Tuesday, August 11, 2009

There Be Whales Here!

With the arrival of August, we have seen the departure of many breeding seabirds. Most Cassin’s Auklets chicks have fledged, Common Murres are no longer present, and Western Gull fledglings are beginning to take flight. The fog has lifted most days, giving us excellent visibility for whale watching. While there has been a great reduction in forage fish populations like anchovy in the Gulf of the Farallones this year, krill is abundant. This food supply has likely led to recent increases in the numbers of Humpback and Blue Whales present near the island.

Humpback Whales near Middle Farallon

When feeding conditions are good, both of these species are drawn to the Gulf in the late summer and fall from their breeding areas further south along the coast of Mexico and Central America. Humpback whales are the acrobats, leaping out of the water and slapping the surface with their immense pectoral fins. You can often see massive splashes from the breaching miles away, even without binoculars.

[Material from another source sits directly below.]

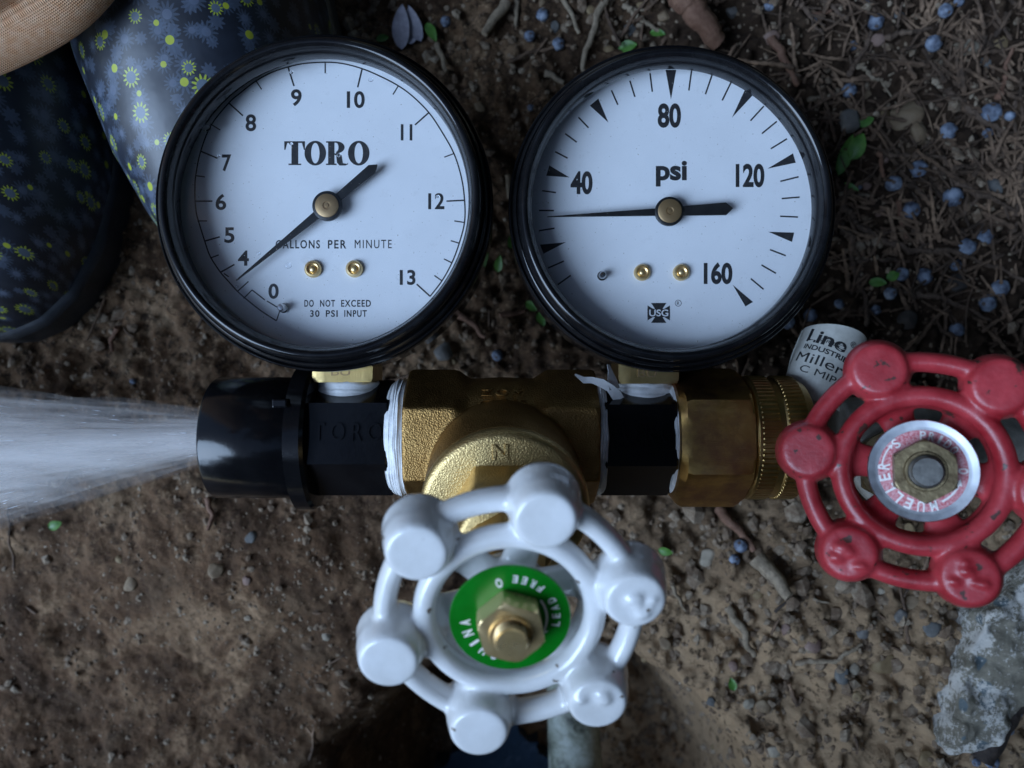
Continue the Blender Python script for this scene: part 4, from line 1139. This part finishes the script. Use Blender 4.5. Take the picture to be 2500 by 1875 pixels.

Humpback Whale diving behind Saddle Rock

Blue whales are the largest animals to have ever lived, and while the North Pacific Blues are not as large as their Antarctic relatives, they are still an impressive sight up close. With a blow like a fire hydrant and a 70+ ft body, there is no mistaking a blue.


Blue Whale in Fisherman's Bay

While blues and humpbacks have arrived relatively recently, we have seen resident gray whales at the island almost every day this spring and summer. As we have observed for the past several decades, 2-3 Gray Whales feed at the island throughout the spring and summer months. This is unusual behavior, as most grays migrate from breeding areas in Mexico to feeding areas in the Bering Sea each year. It appears that a small number of whales decide not to make the full migration, and spend their summers part way along the route.
Gray Whale off East Landing

In addition to whales, there are many species of dolphins which are present as well. Recently we have seen Risso’s Dolphins (heavily scarred by squid and each other), Pacific White Sided Dolphins (high flyers), Northern Right Whale Dolphins (look ma, no dorsal fin…), and Dall’s Porpoise (kicking up a rooster tail with their rapid swimming).
Risso's Dolphins off Southeast Farallon

Throughout PRBO’s 40 year history on the Farallones, we have documented sightings of cetaceans (whales and dolphins) as part of our long term studies on this marine ecosystem. These data have shown the recovery of several species – including Gray, Humpback, and Blue whales. We will continue to chronicle these visitors to the island, and never lose that rush of excitement upon seeing these incredible creatures.